Exercise brief
Of the lines listed below, return exactly those that run from the line containing "Keep writing the" through the line containing "n = 120000;", both included.

══════

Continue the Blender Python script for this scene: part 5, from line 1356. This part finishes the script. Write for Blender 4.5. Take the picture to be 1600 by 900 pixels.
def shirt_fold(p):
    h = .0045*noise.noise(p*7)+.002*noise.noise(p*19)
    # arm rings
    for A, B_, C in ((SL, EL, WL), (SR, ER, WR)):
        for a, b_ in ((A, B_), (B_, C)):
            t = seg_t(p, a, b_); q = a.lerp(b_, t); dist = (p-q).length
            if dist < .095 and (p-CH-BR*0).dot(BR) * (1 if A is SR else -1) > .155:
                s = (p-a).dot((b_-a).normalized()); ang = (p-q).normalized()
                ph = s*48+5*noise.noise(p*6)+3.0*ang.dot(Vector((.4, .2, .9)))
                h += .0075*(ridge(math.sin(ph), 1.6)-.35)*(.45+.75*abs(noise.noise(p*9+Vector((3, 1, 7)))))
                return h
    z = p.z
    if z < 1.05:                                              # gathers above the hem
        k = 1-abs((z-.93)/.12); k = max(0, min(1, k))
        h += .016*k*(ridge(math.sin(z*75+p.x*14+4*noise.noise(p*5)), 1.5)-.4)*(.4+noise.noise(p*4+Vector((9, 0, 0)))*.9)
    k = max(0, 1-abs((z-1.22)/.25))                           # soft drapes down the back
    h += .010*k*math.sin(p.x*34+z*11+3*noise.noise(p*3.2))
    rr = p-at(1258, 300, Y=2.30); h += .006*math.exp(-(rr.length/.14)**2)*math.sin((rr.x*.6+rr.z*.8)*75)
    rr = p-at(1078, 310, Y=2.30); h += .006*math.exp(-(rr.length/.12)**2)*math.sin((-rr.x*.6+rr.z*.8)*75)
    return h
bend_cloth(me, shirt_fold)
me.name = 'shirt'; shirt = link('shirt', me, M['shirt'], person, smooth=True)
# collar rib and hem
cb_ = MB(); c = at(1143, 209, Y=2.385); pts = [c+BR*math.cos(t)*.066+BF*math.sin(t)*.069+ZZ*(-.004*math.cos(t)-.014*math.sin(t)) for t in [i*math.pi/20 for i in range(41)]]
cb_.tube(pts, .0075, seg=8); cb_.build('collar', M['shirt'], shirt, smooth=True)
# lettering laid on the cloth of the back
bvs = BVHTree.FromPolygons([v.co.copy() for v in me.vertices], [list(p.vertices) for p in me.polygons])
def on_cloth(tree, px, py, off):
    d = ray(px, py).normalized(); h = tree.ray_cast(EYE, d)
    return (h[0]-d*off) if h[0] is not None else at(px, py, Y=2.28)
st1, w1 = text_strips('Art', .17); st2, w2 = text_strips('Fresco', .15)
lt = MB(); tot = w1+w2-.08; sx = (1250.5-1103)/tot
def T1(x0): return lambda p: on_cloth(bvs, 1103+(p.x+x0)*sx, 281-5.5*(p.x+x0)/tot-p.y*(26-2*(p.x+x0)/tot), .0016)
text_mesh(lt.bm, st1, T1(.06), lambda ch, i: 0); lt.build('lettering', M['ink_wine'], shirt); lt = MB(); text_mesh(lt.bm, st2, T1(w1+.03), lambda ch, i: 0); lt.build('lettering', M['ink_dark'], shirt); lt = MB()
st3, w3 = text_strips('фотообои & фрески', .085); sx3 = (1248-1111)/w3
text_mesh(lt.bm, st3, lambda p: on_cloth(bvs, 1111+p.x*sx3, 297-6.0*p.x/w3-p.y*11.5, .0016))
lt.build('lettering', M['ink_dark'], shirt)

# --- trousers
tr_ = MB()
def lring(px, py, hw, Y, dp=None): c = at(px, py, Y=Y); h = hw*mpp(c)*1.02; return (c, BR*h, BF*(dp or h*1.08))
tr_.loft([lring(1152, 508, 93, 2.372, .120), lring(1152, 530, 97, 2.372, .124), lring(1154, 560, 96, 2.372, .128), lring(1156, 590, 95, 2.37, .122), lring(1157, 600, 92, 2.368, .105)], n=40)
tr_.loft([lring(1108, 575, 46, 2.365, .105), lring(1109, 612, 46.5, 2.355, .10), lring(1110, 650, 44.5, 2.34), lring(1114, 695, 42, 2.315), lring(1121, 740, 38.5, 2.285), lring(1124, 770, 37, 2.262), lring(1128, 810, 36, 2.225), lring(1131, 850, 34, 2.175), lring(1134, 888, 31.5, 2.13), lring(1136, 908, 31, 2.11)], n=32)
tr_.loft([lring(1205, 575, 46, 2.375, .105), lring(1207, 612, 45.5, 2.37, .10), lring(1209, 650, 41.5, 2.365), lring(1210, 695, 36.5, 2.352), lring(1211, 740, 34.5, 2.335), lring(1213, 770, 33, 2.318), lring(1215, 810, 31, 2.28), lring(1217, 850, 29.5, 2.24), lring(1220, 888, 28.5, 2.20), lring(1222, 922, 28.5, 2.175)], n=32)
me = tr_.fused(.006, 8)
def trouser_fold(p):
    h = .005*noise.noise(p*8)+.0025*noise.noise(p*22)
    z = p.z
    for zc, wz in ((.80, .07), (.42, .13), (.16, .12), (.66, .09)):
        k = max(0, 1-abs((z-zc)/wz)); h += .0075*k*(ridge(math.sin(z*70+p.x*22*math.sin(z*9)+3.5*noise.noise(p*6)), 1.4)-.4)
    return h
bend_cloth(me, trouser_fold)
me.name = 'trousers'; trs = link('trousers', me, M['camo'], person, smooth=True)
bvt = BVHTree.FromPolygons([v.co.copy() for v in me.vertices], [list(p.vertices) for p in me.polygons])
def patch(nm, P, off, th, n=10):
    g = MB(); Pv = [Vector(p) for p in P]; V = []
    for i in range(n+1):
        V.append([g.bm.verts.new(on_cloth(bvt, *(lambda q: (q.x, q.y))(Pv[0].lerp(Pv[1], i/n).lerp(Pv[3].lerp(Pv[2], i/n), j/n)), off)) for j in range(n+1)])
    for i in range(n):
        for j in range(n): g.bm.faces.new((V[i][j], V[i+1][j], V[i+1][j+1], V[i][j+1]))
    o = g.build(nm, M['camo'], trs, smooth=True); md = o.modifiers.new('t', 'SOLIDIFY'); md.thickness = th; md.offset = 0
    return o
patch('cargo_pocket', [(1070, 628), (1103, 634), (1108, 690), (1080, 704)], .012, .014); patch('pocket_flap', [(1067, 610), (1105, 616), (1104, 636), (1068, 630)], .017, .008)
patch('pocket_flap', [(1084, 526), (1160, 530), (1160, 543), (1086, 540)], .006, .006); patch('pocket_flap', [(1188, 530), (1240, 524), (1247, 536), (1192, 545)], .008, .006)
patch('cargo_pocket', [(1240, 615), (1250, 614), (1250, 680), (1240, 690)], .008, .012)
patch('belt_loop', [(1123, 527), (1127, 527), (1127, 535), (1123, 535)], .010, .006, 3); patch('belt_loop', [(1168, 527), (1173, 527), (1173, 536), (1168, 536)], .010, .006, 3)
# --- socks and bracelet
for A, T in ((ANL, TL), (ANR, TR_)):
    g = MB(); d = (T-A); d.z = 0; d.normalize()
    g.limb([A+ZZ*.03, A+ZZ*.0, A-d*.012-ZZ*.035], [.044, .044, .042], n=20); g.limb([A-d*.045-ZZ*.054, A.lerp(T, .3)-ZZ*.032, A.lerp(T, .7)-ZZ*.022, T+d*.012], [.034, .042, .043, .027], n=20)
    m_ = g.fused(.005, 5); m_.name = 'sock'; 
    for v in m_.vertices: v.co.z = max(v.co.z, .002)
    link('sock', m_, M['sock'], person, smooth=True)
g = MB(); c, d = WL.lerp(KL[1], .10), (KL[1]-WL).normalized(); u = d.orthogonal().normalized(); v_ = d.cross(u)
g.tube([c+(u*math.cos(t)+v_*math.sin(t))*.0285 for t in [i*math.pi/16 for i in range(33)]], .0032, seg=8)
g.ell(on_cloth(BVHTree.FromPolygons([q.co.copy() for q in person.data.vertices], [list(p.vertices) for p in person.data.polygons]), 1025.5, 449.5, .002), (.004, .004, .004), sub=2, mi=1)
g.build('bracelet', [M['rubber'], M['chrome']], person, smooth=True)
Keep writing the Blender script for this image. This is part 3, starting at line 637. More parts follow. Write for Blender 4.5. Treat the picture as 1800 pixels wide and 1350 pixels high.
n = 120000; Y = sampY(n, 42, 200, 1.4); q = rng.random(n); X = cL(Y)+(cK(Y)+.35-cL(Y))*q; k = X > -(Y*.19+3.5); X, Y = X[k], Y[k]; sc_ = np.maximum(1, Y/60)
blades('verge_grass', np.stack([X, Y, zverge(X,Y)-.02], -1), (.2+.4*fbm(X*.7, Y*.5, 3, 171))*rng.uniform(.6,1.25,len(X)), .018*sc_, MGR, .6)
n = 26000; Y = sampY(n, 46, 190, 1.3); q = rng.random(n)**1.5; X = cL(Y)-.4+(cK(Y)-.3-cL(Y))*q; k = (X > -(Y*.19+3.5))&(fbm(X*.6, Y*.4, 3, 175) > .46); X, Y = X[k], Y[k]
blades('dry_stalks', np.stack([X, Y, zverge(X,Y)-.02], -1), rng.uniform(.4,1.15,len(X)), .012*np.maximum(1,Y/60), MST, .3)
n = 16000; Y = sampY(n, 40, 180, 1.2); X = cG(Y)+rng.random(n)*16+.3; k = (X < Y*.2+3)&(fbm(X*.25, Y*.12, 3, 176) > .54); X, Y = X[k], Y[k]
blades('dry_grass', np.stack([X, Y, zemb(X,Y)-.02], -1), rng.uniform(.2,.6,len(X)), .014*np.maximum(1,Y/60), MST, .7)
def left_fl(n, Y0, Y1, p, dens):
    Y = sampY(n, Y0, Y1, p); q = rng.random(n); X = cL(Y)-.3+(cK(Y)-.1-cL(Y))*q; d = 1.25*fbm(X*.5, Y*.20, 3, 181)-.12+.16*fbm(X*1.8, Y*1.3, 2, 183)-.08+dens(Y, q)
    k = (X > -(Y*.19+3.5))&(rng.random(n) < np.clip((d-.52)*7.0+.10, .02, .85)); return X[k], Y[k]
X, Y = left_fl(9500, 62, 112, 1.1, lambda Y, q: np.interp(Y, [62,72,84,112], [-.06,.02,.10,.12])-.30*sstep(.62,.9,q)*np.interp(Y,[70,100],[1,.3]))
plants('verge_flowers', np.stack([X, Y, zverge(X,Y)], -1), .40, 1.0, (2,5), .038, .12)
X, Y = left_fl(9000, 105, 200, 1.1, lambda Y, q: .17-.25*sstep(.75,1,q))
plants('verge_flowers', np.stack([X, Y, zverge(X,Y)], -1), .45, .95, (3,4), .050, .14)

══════

Task response
Keep writing the Blender script for this image. This is part 3, starting at line 637. More parts follow. Write for Blender 4.5. Treat the picture as 1800 pixels wide and 1350 pixels high.
n = 120000; Y = sampY(n, 42, 200, 1.4); q = rng.random(n); X = cL(Y)+(cK(Y)+.35-cL(Y))*q; k = X > -(Y*.19+3.5); X, Y = X[k], Y[k]; sc_ = np.maximum(1, Y/60)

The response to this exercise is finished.